When I started I was using a carved wooden dowel with a bunch of hairties as a whorl.
What am I using these days?
I’m using spindle sticks from here. They are fantastic! I’m not too good at making my own so these are perfect. They have a tapered end so with each twirl of my fingers the spindle turns several times. Also when I spin it I can get a nice fast spin. I have seven and I’m buying more (so I have plenty to let others use and have a try at spinning at living history events. No, seven is not enough to do that with. Factor two to spin wool spindles with and one to ply them onto and the same for flax only gives me one spare.)
You can see the spindle stick here with three whorls. The right (top) of the spindle stick is darker because its absorbed the oil from my fingers as I’ve been using it. The corners on the top are starting to round and the stripe just above the whorl is where my handmade whorl sits. I tend to swap from my heavy whorl to my lightest to no whorl at all as I build up the cop.
My whorls. The top left is one I bought from flaming gargoyle pottery at a medieval tournament. I was so busy at the event I didn’t get time to go shopping but one of our newer members told me they saw some whorls for sale and so on the last day when I went to get my first real coffee for three days right when the stalls were packing up (in the rain) I ran and found the stall. I bought three, their biggest, their smallest and one in between. The one pictured is the smallest.
The top right I’ve made myself and is significantly thicker in the middle and quite thin at the edges. This is my lightest whorl.
The bottom is from the reproduction spindle at The Woolery. It comes with a notched stick that I find useless. You can’t hold it out to the side of your distaff as the thread doesn’t stay in the horizontal notch and the top is so fat that every turn of your fingers only turns the spindle once. It works great as a drop spindle but the whorl spins it short and FAST. Like, REAL fast. Like, I couldn’t even start drafting before it went into backspin fast.
But for the style of spinning I’m doing the whorl works fantastic. Not surprising as it was based on medieval whorls and I’m trying to reproduce medieval spinning. This whorl is my heaviest. Unfortunatly, as fantastic as it is, because there is very little (almost no) taper in the hole it doesn’t stay too well on my spindle. I can wedge it on with a splinter of wood or wrap some yarn around the base of it to keep it on. It’s new so I haven’t experemented with it much yet.

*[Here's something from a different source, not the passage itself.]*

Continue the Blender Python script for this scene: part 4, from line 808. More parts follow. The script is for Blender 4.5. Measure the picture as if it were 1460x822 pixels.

Costs? Spindle sticks are seven euro.
The Flaming Gargoyle whorl was three for $10 (they were $4 each but they only asked $10 for the three without me even bartering. 🙂 )
My whorl was essentially free as I’ve had the clay lying around for years. Can’t remember how much the clay was but you can make a LOT of whorls from it so even factoring the cost of the clay into account it would by FAR be the cheapest.
The whorl from the Woolery was $17 plus postage from America (postage from America always seems more expensive than postage from anywhere else and often takes twice as long to arrive). Yes, that was for a complete spindle but as I said, I can’t use the stick.
My go-to whorl is the one from Flaming Gargoyle. I use my homemade one when the cop gets heavier then I just take the whorl off when I no longer need it. As I said, I haven’t had the one from the woolery long enough to do much spinning with but I wouldn’t want to use it walking around a reenactment event as I can see it slipping off and getting lost (and being dug up by archaeologists in years to come, lol).
What I really want is a whorl just like the one from the woolery, without the stick (I have perfect ones already) that has a tapered hole. Anyone got any sources?
So that’s what I’m spinning with now days.